Торжествуя победу, я провозгласил имя поэта!»

Между прочим, посвятив меня в эту «дипломатическую тайну», Леонид Осипович задал мне неожиданный вопрос:

– Сможете мне напомнить, как там поется: «Нам песня...»

– «Строить и жить помогает», – услужливо продолжил я.
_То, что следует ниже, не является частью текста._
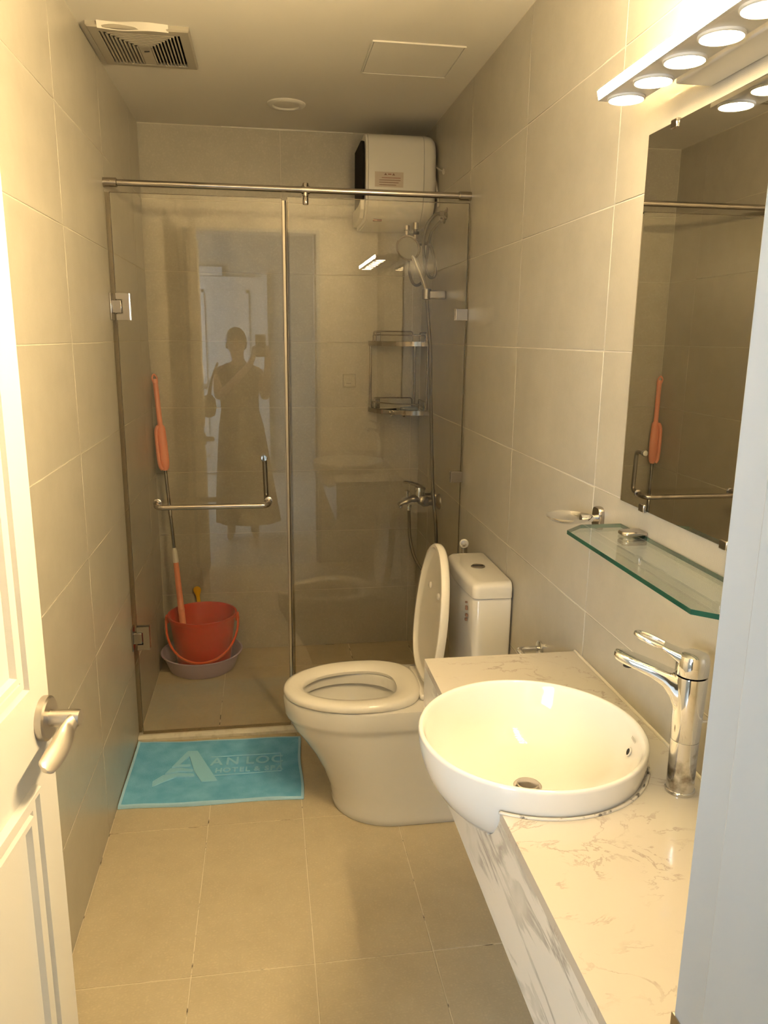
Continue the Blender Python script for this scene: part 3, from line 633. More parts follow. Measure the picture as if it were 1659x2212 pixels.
mx = thing('shower_mixer', (1.16, 2.235, 0.83), 'chrome single-lever shower mixer on the shower wall', 'mixer tap')
for yy in (2.195, 2.300):
    MB().lathe([(0.034, 0), (0.033, 0.005), (0.024, 0.014), (0.016, 0.018), (0.016, 0.050)], (W - 0.0003, yy, 0.832), 28, '-x').build('wall_rose', 'dark_steel', mx)
MB().tube(spline([(1.185, 2.310, 0.832), (1.180, 2.27, 0.832), (1.172, 2.235, 0.834), (1.180, 2.205, 0.832), (1.186, 2.185, 0.832)], 4), [0.018] * 4 + [0.024] * 9 + [0.018] * 4, 18).build('body', 'dark_steel', mx)
MB().tube(spline([(1.185, 2.235, 0.828), (1.150, 2.228, 0.842), (1.115, 2.218, 0.838), (1.082, 2.210, 0.826), (1.066, 2.206, 0.818)], 5), [0.026] * 4 + [0.022] * 5 + [0.018] * 5 + [0.014] * 5 + [0.011] * 2, 18, flat=0.75).build('spout', 'dark_steel', mx)
MB().lathe([(0.009, -0.002), (0.009, -0.014), (0.007, -0.015)], (1.076, 2.208, 0.820), 16).build('aerator', 'chrome', mx)
MB().lathe([(0.005, 0), (0.005, 0.020), (0.010, 0.022), (0.010, 0.029), (0.007, 0.031)], (1.104, 2.214, 0.850), 18).build('diverter_knob', 'chrome', mx)
MB().lathe([(0.024, 0), (0.0245, 0.014), (0.0235, 0.030), (0.021, 0.044)], (1.160, 2.232, 0.846), 24).build('cartridge_cap', 'chrome', mx)
MB().tube(spline([(1.180, 2.234, 0.880), (1.160, 2.230, 0.892), (1.135, 2.222, 0.904), (1.110, 2.214, 0.913), (1.086, 2.206, 0.918)], 5), [0.018] * 4 + [0.021] * 5 + [0.016] * 5 + [0.011] * 5 + [0.007, 0.004], 16, flat=0.5).build('lever', 'dark_steel', mx)
MB().lathe([(0.011, 0), (0.011, -0.012), (0.008, -0.018), (0.008, -0.026)], (1.114, 2.216, 0.818), 18).build('hose_union', 'chrome', mx)
hs = MB().tube(spline([(1.166, 2.186, 1.668), (1.172, 2.182, 1.60), (1.182, 2.175, 1.48), (1.188, 2.17, 1.30), (1.196, 2.16, 1.05), (1.204, 2.145, 0.86), (1.214, 2.13, 0.74), (1.218, 2.13, 0.60), (1.198, 2.14, 0.535), (1.165, 2.16, 0.54), (1.132, 2.185, 0.60), (1.117, 2.205, 0.68), (1.115, 2.214, 0.75), (1.114, 2.216, 0.793)], 8), 0.0068, 12).build('shower_hose', 'braided_hose')
tag(hs, 'ribbed steel shower hose hanging beside the corner shelf', 'hose')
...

– Ничего подобного! С экрана звучала совсем другая фраза! – Утесов был явно доволен моей оторопью – эффектом его слов, и тут же успокоил меня: – Не огорчайтесь, вы не одиноки, но в фильме я пою: «Нам песня жить и любить помогает!» И ни разу «строить»! Все же это песня пастуха – что он может строить?! Откуда появилось это «строить», объяснить не могу. Может, повлиял чуть измененный текст, что опубликовал Кумач уже после премьеры, или тут более тонкая штука: людям подсказала интуиция, чего песни не хватало. А в картине, кстати, все песни «сердечные»: «Легко на сердце», «Сердце, тебе не хочется покоя», «Сердце, ну как же мне быть» и даже стрелки на часах поют: «Сердце хлопочет, боится опоздать»!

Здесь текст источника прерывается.